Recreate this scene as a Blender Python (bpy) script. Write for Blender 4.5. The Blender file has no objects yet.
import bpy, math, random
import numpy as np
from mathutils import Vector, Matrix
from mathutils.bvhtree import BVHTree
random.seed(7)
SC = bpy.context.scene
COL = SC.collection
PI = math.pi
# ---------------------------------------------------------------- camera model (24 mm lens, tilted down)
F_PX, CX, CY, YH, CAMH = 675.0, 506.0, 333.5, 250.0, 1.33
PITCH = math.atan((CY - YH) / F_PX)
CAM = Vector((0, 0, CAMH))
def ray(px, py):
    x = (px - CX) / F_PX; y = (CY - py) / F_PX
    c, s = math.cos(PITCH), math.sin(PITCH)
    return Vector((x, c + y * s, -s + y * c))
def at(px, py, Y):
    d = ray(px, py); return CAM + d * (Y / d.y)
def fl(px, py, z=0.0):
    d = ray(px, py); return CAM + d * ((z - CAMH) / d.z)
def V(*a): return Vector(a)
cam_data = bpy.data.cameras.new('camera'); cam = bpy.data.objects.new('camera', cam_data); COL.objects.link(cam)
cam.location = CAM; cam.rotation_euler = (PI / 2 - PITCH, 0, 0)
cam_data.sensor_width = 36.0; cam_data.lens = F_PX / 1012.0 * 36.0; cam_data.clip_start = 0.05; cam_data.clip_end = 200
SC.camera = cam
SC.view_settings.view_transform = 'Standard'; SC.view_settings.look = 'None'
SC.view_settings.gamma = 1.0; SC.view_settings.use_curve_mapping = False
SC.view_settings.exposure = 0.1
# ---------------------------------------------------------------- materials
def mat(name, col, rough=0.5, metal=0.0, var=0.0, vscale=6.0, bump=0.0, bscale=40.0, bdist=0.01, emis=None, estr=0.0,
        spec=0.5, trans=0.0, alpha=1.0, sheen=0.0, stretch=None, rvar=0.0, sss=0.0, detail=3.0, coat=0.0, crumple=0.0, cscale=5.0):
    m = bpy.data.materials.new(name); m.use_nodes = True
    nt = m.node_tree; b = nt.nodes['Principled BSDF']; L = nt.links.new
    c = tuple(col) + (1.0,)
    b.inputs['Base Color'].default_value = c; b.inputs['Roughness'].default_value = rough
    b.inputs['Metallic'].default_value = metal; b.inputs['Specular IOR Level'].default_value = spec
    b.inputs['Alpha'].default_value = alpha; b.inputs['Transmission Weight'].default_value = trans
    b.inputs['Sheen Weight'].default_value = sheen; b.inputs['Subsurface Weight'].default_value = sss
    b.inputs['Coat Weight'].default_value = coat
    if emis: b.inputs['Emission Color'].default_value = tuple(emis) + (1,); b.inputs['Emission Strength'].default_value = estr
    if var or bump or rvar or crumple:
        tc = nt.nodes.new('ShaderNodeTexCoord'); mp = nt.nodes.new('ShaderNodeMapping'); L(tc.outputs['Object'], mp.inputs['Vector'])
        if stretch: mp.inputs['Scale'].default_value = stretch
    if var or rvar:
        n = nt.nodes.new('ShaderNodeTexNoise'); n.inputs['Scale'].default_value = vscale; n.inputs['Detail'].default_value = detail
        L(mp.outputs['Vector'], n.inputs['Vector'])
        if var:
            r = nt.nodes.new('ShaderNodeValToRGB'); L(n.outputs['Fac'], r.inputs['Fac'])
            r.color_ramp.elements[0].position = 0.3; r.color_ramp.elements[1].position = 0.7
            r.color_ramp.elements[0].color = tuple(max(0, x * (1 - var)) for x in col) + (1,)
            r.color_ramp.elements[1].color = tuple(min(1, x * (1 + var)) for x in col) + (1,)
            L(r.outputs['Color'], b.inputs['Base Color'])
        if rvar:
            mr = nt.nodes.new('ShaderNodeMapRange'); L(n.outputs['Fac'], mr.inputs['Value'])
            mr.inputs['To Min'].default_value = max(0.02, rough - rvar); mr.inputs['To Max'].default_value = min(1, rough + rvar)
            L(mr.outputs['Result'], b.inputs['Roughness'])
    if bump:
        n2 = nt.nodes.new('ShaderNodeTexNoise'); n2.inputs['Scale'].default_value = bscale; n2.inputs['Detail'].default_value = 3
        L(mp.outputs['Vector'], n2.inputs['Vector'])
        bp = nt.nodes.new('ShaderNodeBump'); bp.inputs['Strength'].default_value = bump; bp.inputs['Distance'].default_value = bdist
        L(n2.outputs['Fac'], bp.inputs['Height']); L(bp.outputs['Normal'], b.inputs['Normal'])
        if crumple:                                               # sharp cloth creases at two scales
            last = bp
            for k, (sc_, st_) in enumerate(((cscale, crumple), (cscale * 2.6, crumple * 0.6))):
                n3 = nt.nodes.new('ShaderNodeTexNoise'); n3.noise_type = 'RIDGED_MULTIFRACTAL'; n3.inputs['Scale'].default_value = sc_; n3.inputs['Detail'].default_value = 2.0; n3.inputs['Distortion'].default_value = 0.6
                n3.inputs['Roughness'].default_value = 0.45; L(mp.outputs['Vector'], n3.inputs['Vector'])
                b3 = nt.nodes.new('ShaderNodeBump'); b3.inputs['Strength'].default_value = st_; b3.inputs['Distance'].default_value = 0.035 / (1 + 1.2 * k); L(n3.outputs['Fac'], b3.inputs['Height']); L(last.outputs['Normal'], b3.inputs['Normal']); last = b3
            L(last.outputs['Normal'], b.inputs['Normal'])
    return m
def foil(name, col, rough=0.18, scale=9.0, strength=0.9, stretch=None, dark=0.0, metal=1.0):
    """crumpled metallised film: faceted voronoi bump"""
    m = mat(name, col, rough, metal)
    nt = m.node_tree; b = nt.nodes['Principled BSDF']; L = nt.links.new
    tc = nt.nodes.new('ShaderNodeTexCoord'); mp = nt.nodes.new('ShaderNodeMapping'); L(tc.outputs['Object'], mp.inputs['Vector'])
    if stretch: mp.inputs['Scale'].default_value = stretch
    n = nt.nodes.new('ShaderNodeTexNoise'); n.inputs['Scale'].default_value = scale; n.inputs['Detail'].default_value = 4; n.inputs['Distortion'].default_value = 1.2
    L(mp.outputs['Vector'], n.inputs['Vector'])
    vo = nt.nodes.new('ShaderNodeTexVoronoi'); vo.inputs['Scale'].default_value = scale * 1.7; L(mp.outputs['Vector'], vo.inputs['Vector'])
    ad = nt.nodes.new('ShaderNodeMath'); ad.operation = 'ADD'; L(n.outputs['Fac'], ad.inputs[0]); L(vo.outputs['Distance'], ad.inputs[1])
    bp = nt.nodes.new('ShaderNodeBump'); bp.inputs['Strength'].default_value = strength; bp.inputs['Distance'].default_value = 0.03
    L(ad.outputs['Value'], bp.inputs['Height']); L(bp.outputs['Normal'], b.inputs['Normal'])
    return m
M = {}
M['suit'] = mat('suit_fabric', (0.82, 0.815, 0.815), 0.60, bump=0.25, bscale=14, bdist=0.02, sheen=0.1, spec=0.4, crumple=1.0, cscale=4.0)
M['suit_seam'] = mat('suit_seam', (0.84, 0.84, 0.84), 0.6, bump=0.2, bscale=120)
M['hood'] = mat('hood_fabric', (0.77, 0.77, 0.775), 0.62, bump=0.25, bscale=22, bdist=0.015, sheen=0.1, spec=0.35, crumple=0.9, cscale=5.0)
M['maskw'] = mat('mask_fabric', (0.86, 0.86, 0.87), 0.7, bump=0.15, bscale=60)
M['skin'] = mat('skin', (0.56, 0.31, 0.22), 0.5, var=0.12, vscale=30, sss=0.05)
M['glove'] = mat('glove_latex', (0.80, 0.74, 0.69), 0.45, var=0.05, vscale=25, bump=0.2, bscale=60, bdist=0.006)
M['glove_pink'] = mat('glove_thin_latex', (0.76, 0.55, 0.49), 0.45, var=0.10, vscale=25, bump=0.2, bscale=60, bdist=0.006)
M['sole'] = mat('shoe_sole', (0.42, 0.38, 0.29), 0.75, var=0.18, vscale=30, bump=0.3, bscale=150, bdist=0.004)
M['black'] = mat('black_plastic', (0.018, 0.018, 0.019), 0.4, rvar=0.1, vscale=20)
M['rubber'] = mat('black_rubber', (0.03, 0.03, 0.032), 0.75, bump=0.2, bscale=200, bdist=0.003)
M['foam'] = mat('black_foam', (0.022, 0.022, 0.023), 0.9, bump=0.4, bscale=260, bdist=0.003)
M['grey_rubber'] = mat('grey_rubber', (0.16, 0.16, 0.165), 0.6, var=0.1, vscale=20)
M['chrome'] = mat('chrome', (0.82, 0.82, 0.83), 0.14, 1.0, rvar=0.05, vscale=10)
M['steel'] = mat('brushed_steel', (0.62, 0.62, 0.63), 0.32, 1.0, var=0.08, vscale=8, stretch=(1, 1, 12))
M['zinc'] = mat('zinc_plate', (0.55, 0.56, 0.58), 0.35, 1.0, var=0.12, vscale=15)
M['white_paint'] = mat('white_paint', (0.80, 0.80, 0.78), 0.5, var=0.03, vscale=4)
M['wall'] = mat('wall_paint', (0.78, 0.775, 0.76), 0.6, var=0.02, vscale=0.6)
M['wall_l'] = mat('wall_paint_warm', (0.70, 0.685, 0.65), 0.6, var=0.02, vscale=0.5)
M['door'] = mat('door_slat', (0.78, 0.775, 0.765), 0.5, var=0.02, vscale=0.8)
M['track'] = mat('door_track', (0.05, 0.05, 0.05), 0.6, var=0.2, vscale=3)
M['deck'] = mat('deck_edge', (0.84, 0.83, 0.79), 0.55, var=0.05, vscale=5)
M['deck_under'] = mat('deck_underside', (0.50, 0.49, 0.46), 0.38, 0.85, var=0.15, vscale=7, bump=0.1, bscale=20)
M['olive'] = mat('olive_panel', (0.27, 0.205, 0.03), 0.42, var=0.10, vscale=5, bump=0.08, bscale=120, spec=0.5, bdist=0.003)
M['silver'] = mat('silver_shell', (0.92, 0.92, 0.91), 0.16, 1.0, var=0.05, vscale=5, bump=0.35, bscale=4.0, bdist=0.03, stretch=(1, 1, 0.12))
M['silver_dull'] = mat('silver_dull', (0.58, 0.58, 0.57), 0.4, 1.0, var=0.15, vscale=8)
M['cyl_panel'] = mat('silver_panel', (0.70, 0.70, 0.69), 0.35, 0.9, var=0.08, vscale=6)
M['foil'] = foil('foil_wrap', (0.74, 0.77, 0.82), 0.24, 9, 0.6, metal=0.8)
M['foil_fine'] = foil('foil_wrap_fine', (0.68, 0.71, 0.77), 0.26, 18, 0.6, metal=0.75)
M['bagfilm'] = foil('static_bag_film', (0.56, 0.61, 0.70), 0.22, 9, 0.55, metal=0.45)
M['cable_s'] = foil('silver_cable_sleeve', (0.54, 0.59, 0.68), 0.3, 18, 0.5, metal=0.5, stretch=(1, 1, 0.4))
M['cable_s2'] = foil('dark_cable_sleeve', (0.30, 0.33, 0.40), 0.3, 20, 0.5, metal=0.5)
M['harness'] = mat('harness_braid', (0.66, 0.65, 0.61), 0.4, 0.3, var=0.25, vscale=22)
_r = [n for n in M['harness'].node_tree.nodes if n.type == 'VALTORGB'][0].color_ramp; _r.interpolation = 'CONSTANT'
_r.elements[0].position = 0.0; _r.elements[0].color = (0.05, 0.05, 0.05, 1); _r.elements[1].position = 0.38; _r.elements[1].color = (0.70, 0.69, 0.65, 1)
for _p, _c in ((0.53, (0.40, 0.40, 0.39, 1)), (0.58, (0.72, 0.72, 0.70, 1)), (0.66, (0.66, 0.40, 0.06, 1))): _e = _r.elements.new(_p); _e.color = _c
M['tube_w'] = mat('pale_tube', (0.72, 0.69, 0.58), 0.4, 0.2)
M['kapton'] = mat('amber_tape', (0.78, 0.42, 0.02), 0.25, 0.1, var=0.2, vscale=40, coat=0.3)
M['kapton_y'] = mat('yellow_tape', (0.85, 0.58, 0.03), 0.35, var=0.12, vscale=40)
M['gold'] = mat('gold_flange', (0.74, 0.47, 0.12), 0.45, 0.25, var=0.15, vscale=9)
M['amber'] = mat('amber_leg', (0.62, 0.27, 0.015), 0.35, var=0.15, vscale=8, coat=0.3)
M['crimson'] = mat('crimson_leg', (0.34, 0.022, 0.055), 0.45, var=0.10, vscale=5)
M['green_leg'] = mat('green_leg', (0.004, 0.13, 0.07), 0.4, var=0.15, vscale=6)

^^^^

EXERCISE BRIEF:
Copy all lines of the material above where the string "objects" occurs.

EXERCISE OUTPUT:
Recreate this scene as a Blender Python (bpy) script. Write for Blender 4.5. The Blender file has no objects yet.
cam_data = bpy.data.cameras.new('camera'); cam = bpy.data.objects.new('camera', cam_data); COL.objects.link(cam)